Being narratively more complex (as it centers around a trio of characters integrated in a community which is represented on screen through several of its members), Bandeira de Retalhos is also a more ambitious project, and not only for having a larger runtime. The musical dimensions that are always present throughout the filmmaker's work appear in Pé Sem Chão, both in the sung reflections of the flanêur and in Ricardo's songs (especially "Palmares", a partnership with José Carlos Capinan). However, the music appears differently in the later film, during moments that vary between the diegetic and the non-diegetic. Besides showing the versatility of Sérgio Ricardo as a composer, the use of music in Bandeira de Retalhos shows someone who effectively understands the diverse musicality of the people.
It would be anachronistic for a 2018 production, despite being set in the 1970s, to have songs in its soundtrack that are reminiscent of the musical themes present in the 1964 Black God, White Devil (just to mention Ricardo’s best-known musical work). Ricardo understands the need for variation. In this sense, Bandeira de Retalhos will surprise a spectator more accustomed to the filmmaker's previous works, as it opens with a hip-hop number. This "modernization", so to speak (obviously not equating "old" with backwards or inferior) works organically. Considering the historical moment in which Bandeira de Retalhos was made, after the Retomada, after advertisement techniques were incorporated by Brazilian cinema and after the international boom of favela movies, the opening scene, in fact, sounds like a natural choice for Ricardo.

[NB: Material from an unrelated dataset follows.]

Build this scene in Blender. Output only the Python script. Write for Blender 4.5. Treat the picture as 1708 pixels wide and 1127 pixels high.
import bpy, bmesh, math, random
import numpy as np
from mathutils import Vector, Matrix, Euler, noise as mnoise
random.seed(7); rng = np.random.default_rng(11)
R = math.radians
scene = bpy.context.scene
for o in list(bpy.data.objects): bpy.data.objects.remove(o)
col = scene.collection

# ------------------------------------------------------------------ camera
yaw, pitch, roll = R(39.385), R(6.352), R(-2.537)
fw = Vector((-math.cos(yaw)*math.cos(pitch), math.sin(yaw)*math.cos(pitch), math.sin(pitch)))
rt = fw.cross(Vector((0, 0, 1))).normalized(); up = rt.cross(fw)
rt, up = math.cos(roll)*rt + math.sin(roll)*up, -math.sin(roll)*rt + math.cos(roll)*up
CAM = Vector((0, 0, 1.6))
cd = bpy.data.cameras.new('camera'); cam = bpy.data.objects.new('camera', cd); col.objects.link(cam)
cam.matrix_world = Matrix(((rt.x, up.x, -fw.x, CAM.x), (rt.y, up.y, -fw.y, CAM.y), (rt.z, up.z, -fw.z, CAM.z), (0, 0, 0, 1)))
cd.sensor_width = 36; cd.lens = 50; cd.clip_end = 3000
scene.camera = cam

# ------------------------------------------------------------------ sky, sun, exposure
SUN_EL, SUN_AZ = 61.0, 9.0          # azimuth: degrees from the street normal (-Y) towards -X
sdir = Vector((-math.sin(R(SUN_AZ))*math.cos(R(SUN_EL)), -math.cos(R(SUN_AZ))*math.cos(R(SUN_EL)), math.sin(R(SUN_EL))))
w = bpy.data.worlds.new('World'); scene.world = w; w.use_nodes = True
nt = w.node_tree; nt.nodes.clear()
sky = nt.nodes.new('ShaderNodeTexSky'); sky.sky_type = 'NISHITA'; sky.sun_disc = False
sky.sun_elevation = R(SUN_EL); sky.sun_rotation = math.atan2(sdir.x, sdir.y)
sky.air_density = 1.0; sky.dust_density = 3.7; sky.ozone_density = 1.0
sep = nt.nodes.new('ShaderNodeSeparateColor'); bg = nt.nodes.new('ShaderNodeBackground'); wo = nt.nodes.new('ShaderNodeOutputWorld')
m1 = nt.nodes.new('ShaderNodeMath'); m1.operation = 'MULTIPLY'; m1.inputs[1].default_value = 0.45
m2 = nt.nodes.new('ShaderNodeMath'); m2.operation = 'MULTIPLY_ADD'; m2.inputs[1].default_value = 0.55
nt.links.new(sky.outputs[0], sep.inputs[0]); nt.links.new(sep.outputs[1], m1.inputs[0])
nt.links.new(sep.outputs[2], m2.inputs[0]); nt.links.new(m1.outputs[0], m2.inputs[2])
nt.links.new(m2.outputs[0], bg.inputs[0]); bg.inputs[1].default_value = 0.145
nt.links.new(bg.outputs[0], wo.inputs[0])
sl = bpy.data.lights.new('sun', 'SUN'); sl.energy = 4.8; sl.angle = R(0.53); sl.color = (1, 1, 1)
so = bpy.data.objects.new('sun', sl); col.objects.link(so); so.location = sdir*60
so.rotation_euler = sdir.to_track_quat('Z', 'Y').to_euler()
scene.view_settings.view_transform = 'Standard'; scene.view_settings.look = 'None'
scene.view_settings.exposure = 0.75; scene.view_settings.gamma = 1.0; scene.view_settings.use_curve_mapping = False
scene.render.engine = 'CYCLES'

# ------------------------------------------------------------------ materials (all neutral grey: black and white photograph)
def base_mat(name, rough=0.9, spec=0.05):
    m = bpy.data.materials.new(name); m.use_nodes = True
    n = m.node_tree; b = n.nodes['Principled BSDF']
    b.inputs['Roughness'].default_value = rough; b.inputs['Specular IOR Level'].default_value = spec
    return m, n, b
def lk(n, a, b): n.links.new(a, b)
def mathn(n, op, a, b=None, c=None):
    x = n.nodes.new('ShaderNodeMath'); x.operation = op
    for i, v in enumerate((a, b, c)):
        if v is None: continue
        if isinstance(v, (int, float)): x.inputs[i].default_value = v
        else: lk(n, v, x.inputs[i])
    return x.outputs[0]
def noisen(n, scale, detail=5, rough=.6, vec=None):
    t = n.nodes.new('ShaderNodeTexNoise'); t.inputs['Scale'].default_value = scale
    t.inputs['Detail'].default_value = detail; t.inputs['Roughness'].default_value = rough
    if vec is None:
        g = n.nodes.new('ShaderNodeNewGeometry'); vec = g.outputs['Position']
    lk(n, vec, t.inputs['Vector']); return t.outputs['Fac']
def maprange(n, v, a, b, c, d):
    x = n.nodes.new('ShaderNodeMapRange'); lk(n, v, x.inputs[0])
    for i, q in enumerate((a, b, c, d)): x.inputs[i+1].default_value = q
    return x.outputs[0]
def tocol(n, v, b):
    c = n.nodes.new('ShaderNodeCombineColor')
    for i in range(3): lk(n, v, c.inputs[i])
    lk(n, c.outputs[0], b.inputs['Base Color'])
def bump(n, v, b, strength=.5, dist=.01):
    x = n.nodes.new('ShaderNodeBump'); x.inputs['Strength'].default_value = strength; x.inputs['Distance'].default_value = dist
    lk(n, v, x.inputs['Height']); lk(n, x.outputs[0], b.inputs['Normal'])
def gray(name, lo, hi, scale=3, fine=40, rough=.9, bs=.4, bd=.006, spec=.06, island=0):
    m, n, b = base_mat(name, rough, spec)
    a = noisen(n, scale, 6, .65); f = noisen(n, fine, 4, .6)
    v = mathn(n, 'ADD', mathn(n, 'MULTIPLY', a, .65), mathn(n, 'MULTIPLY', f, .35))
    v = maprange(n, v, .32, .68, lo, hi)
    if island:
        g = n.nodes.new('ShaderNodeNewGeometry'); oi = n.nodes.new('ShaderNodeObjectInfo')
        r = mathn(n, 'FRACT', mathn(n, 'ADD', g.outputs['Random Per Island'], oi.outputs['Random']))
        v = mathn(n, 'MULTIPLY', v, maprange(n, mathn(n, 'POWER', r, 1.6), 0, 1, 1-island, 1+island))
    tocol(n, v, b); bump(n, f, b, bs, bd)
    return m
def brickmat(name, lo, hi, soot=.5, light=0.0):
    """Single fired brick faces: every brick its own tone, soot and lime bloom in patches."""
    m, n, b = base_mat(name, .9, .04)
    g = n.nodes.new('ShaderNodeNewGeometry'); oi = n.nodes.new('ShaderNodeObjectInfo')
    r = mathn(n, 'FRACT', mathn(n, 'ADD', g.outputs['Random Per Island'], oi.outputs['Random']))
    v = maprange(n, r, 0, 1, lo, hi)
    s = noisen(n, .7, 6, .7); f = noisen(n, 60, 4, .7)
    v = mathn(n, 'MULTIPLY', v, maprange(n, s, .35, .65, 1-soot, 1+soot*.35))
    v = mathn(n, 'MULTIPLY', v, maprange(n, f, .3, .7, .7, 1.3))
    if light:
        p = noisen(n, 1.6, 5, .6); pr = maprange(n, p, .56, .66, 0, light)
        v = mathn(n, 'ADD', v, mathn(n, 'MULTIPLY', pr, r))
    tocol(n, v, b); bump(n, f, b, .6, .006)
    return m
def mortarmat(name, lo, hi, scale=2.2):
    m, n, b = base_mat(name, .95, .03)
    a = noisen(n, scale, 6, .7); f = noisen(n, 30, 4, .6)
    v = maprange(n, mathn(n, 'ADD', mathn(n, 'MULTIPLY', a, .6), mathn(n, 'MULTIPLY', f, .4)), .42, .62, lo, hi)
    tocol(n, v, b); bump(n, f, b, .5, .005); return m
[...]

In the feature film, Cavideo's production is present in the elaboration of well-prepared scenography which blends with the locations and the hiring of actors familiar to Brazilian cinema and television, such as Antônio Pitanga (who had previously collaborated with Sérgio Ricardo in the 1964 Esse Mundo É Meu and the 1970 Juliana do Amor Perdido), Bemvindo Sequeira, and Osmar Prado. The real focus, however, is on the characters played by members of the group Nós do Morro, who originally staged the theatre play. Among them, Babu Santana stands out, although he only plays a brief role.

Being a theater and cinema group founded in Vidigal, the inseparable relationship of Nós do Morro with the whole Bandeira de Retalhos project ends up exemplifying the affection for the community that Ricardo always had, and that is the essential pretext of his two final projects. They are the outcome of the filmic work of a multi-artist who has left a lasting mark on the history of Brazilian culture through music, theater and cinema.
Final works by artists who have an authorial control of what they do tend to be very personal, and Sérgio Ricardo doesn't escape this rule. His farewell project is a love letter to the community in which he lived for so many decades, to the resistance of the people, to their combativeness in the face of adversity, to their sensitivity, their plurality, their strengths and weaknesses. This twilight in Vidigal works for the beauty and sincerity of Sérgio Ricardo's farewell.